• _Data extract_:
###

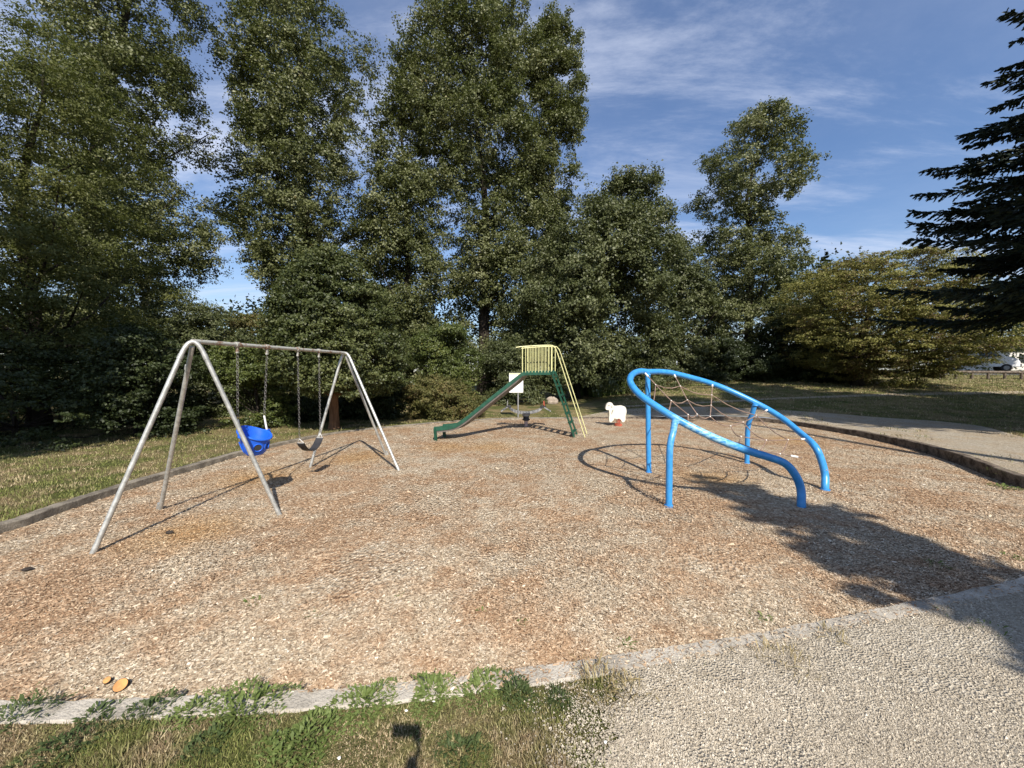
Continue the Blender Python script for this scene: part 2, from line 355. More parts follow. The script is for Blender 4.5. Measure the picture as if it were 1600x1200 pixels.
# ------------------------------------------------------------------ setting: ground sheet, pit, kerbs, paths
INNER = [plane(px, py, .10)[:2] for px, py in ((0, 822), (100, 789), (200, 757), (300, 728), (400, 701), (520, 677), (620, 666), (700, 659), (790, 654), (900, 653), (1000, 653), (1110, 655), (1200, 659))]
INNER += [plane(px, py, .2)[:2] for px, py in ((1320, 671), (1420, 690), (1500, 712), (1600, 746))]
INNER += [np.array(q) for q in ((9.25, 5.9), (9.1, 5.2), (8.2, 4.75), (6.6, 4.15))]
INNER += [plane(px, py, .10)[:2] for px, py in ((1600, 901), (1400, 945), (1200, 985), (1000, 1018), (800, 1046), (650, 1065), (450, 1080), (250, 1089), (0, 1093))]
INNER += [np.array(q) for q in ((-4.7, 2.3), (-6.1, 2.7), (-6.7, 3.6))]
INNER = np.array(catmull(INNER, 12, True))
NI = len(INNER); PC = np.array([1.0, 6.0])
def seg(i): return 12 * i
tang = np.roll(INNER, -1, 0) - np.roll(INNER, 1, 0); tang /= np.linalg.norm(tang, axis=1, keepdims=True)
OUTN = np.stack([-tang[:, 1], tang[:, 0]], 1)                       # outline runs clockwise: outward normal on its left
KW = .15
OUTER = INNER + OUTN * KW
def ground_sheet():
    s = np.concatenate([[0, .02, .05, .1], np.geomspace(.18, 40, 46)])
    V = []; base = INNER + OUTN * KW * .5
    for k in s:
        xy = base + (base - PC) * k
        V.append(np.concatenate([xy, terrain(xy[:, 0], xy[:, 1])[:, None]], 1))
    V = np.concatenate(V); i = np.arange(NI); j = (i + 1) % NI
    Q = np.concatenate([np.stack([a * NI + i, a * NI + j, (a + 1) * NI + j, (a + 1) * NI + i], 1)[:, ::-1] for a in range(len(s) - 1)])
    o = npmesh('ground', V, 4, M['lawn'], tri=Q); o['kind'] = 'structure'
    o.data.polygons.foreach_set('use_smooth', [True] * len(Q))
ground_sheet()
def pitz(x, y): return .075 * ss(y, 7.5, 13)
def pit():
    base = INNER + OUTN * KW * .5; V = [np.array([[PC[0], PC[1], 0]])]
    ks = np.linspace(1 / 14, 1, 14)
    for k in ks:
        xy = PC + (base - PC) * k
        z = .018 * np.sin(xy[:, 0] * 1.7 + 1) * np.sin(xy[:, 1] * 1.3) * (1 - k) * 2 + pitz(xy[:, 0], xy[:, 1])
        V.append(np.concatenate([xy, z[:, None]], 1))
    V = np.concatenate(V); i = np.arange(NI); j = (i + 1) % NI
    T = [np.stack([0 * i, 1 + j, 1 + i], 1)]
    for a in range(13):
        p, q, r, w = 1 + a * NI + i, 1 + a * NI + j, 1 + (a + 1) * NI + j, 1 + (a + 1) * NI + i
        T += [np.stack([p, q, r], 1), np.stack([p, r, w], 1)]
    o = npmesh('playground_surface', V, 3, M['chipbed'], tri=np.concatenate(T)); o['kind'] = 'structure'
pit()
def kerb(i0, i1, name, mat, label, top0, jit=.006):
    idx = [k % NI for k in range(i0, i1 + 1)]; b = MB(); V = []; Fc = []; rr = random.Random(i0)
    for n, k in enumerate(idx):
        top = top0(INNER[k]) + rr.uniform(-jit, jit); a = INNER[k] + OUTN[k] * rr.uniform(-jit, jit); c = OUTER[k] + OUTN[k] * rr.uniform(-jit, jit)
        for p, z in ((a, -.15), (a, top - .012), (a + OUTN[k] * .012, top), (c - OUTN[k] * .012, top), (c, top - .012), (c, -.15)): V.append((p[0], p[1], z))
        if n: Fc += [((n - 1) * 6 + q, (n - 1) * 6 + q + 1, n * 6 + q + 1, n * 6 + q)[::-1] for q in range(5)]
    Fc += [tuple(range(6)), tuple(range((len(idx) - 1) * 6, len(idx) * 6))[::-1]]
    return tag(b.add(V, Fc).build(name, mat), label, 'kerb')
kerb(seg(21), seg(29), 'concrete_kerb', M['concrete'], 'flush worn grey concrete kerb between wood chips and foreground gravel', lambda p: .112)
kerb(seg(29), seg(33) + seg(9), 'timber_kerb', M['edging'], 'low grey timber edging along the left lawn behind the swings', lambda p: .112, .006)
kerb(seg(9), seg(21), 'timber_kerb', M['timber'], 'dark raised timber edging curving round the right of the chips', lambda p: .10 + .1 * float(ss(p[0], 4.5, 8.5)) + .02, .008)

def strip(name, A, B, mat, up=.012, nx=6, rough=0):
    A = np.array(catmull(A, 6)); B = np.array(catmull(B, 6)); n = len(A); V = []
    for k in range(nx + 1):
        xy = A[:, :2] + (B[:, :2] - A[:, :2]) * k / nx
        if rough:
            u = (xy[8] - xy[0]) / np.linalg.norm(xy[8] - xy[0]); xy[0] = xy[0] - u * rough * (.5 + math.sin(k * 1.7) * .3 + math.sin(k * 4.1 + 1) * .25 + math.sin(k * .45) * .35)
        V.append(np.concatenate([xy, (terrain(xy[:, 0], xy[:, 1]) + up)[:, None]], 1))
    V = np.concatenate(V); i = np.arange(n - 1)
    Q = np.concatenate([np.stack([k * n + i, k * n + i + 1, (k + 1) * n + i + 1, (k + 1) * n + i], 1) for k in range(nx)])
    o = npmesh(name, V, 4, mat, tri=Q); o['kind'] = 'structure'
    if o.data.polygons[0].normal.z < 0: o.data.flip_normals()
    return o
# gravel path: from the bottom right of the photo, round the right of the pit, to the far side
pin = [OUTER[k] - OUTN[k] * .05 for k in [seg(24) + 2, seg(23), seg(22), seg(21), seg(20), seg(19), seg(18), seg(17), seg(16), seg(15), seg(14), seg(13), seg(12), seg(11), seg(10), seg(9)]]
pout = [np.array(q) for q in ((.28, 1.2), (1.5, .3), (3.2, -1), (6, -1.5), (9.5, 1.0), (11, 3.0), (11.4, 4.5), (11.3, 6))] + [ground(px, py)[:2] for px, py in ((1600, 684), (1540, 668), (1480, 660), (1380, 653), (1280, 645), (1180, 639), (1060, 636), (960, 640))]
strip('path', pin, pout, M['gravel'], nx=60, rough=.09)
strip('path', [ground(px, py)[:2] for px, py in ((960, 637), (1100, 630.5), (1250, 623), (1420, 618), (1700, 614))],
      [ground(px, py)[:2] for px, py in ((960, 635), (1100, 628), (1250, 620.5), (1420, 614.5), (1700, 609.5))], M['gravel'])
strip('road', [(22, 35.2), (40, 34), (70, 33)], [(22, 45), (40, 45), (75, 45)], M['asphalt'])

# scattered wood chips, stones, grass
def hash3(P, s):
    q = P / s; i = np.floor(q); f = q - i; f = f * f * (3 - 2 * f); r = 0
    for a in (0, 1):
        for b in (0, 1):
            for c in (0, 1):
                k = i + np.array([a, b, c]); h = np.sin(k @ np.array([127.1, 311.7, 74.7])) * 43758.5453; h = h - np.floor(h)
                w = (f[:, 0] if a else 1 - f[:, 0]) * (f[:, 1] if b else 1 - f[:, 1]) * (f[:, 2] if c else 1 - f[:, 2]); r = r + w * h
    return r

def unproject(px, py, z):
    a = px - CX; b = CY - py; dy = F * cp + b * sp; dz = -F * sp + b * cp; t = (z - H) / dz; return a * t, dy * t
def chips():
    n = 800000
    py = 652 + 460 * rng.random(n) ** 1.25; px = rng.uniform(-160, 1760, n); x, y = unproject(px, py, 0.0)
    k = inside(x, y, INNER); kb = ~k & inside(x, y, OUTER) & (rng.random(n) < .07) & (y < 4)
    onk = kb[k | kb]; k = k | kb; x, y = x[k], y[k]; n = len(x)
    L = rng.gamma(2.6, .0042, n) + .006; Wd = L * rng.uniform(.22, .5, n); L *= 1 + .04 * y; Wd *= 1 + .06 * y
    nr = np.stack([rng.normal(0, .24, n), rng.normal(0, .24, n), np.ones(n)], 1); nr = unit(nr)
    th = rng.uniform(0, 2 * np.pi, n); th = np.where(rng.random(n) < .45, rng.normal(.3, .5, n), th)
    t = np.stack([np.cos(th), np.sin(th), np.zeros(n)], 1); t = unit(t - nr * np.sum(t * nr, 1, keepdims=True)); b = np.cross(nr, t)
    kk = np.linalg.norm(np.stack([x, y], 1) - PC, axis=1)
    c = np.stack([x, y, pitz(x, y) + .004 + rng.random(n) * .008], 1)
    c[:, 2] = np.where(onk, .118, c[:, 2])
    l = t * (L / 2)[:, None]; w = b * (Wd / 2)[:, None]
    q = rng.uniform(.3, 1, (n, 1)); V = np.stack([c - l - w * q, c + l * .8 - w, c + l + w * q * .5, c - l * .7 + w], 1)
    o = npmesh('wood_chips', V, 4, M['chip'], rng.beta(2.2, 2.2, n)); o['kind'] = 'stuff'
    o['label'] = 'loose tan and reddish wood chips covering the playground'; o['category'] = 'wood chips'
chips()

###

• _What is required_:
Copy out all lines above that include the string "from".

• _The reply_:
Continue the Blender Python script for this scene: part 2, from line 355. More parts follow. The script is for Blender 4.5. Measure the picture as if it were 1600x1200 pixels.
# gravel path: from the bottom right of the photo, round the right of the pit, to the far side